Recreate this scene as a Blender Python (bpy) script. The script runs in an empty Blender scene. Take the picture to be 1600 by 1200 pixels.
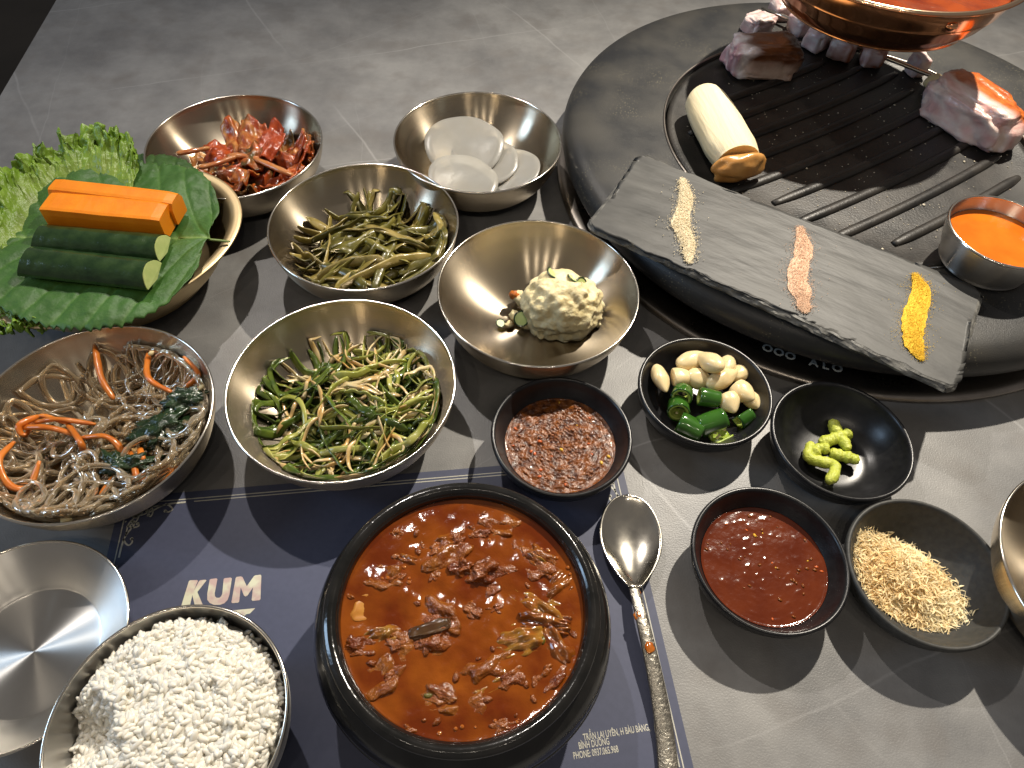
import bpy, math, random
import numpy as np
from mathutils import Vector, Matrix, noise as mnoise
random.seed(11); np.random.seed(11)
S = bpy.context.scene
COL = S.collection
PI = math.pi

# ------------------------------------------------------------------ camera
CAM_H = 0.36085
PITCH, ROLL, FPX = math.radians(53.770), math.radians(3.348), 1098.5
_fw = Vector((0, math.cos(PITCH), -math.sin(PITCH)))
_r0 = Vector((1, 0, 0)); _u0 = _r0.cross(_fw)
_rt = _r0 * math.cos(ROLL) + _u0 * math.sin(ROLL)
_up = -_r0 * math.sin(ROLL) + _u0 * math.cos(ROLL)
cd = bpy.data.cameras.new('camera'); cam = bpy.data.objects.new('camera', cd); COL.objects.link(cam)
m3 = Matrix((_rt, _up, -_fw)).transposed()
cam.matrix_world = Matrix.Translation((0, 0, CAM_H)) @ m3.to_4x4()
cd.sensor_width = 36.0; cd.lens = FPX / 1600 * 36.0
cd.clip_start = 0.005; cd.clip_end = 50
S.camera = cam

# ------------------------------------------------------------------ world, lamps, exposure
w = bpy.data.worlds.new('World'); S.world = w; w.use_nodes = True
bg = w.node_tree.nodes['Background']
bg.inputs[0].default_value = (1.0, 0.92, 0.86, 1); bg.inputs[1].default_value = 0.115
S.view_settings.view_transform = 'Standard'; S.view_settings.look = 'None'
S.view_settings.exposure = 0.30; S.view_settings.gamma = 1.0
S.cycles.use_denoising = True
S.cycles.max_bounces = 10; S.cycles.transmission_bounces = 8; S.cycles.glossy_bounces = 5
S.cycles.sample_clamp_indirect = 6.0; S.cycles.caustics_reflective = False; S.cycles.caustics_refractive = False

def lamp(loc, power, col, radius=0.02, target=None, cone=None, blend=0.4):
    d = bpy.data.lights.new('ceiling_spot', 'SPOT' if cone else 'POINT')
    d.energy = power; d.color = col; d.shadow_soft_size = radius
    o = bpy.data.objects.new('ceiling_spot', d); COL.objects.link(o); o.location = loc
    if cone:
        d.spot_size = math.radians(cone); d.spot_blend = blend
        o.rotation_euler = (Vector(target) - Vector(loc)).to_track_quat('-Z', 'Y').to_euler()
    return o
lamp((0.50, 0.95, 1.02), 92.0, (1.0, 0.91, 0.77), 0.012, (0.26, 0.30, 0), 66, 1.0)     # main spot over the grill
lamp((-0.36, 0.92, 1.05), 22.0, (1.0, 0.93, 0.86), 0.012, (-0.18, 0.20, 0), 64, 1.0)                              # second spot, far left
for x, y, p in ((-0.42, -0.55, 3.0), (-0.16, -0.62, 3.0), (0.10, -0.60, 2.2), (0.36, -0.52, 2.2)):
    lamp((x, y, 1.35), p, (1.0, 0.88, 0.72), 0.022)                                   # row over the diners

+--

■ Short problem
Your task is to reproduce exactly the lines from the start of the data above through the line containing "PI = math.pi", leaving every picture out.

■ The response
Recreate this scene as a Blender Python (bpy) script. The script runs in an empty Blender scene. Take the picture to be 1600 by 1200 pixels.
import bpy, math, random
import numpy as np
from mathutils import Vector, Matrix, noise as mnoise
random.seed(11); np.random.seed(11)
S = bpy.context.scene
COL = S.collection
PI = math.pi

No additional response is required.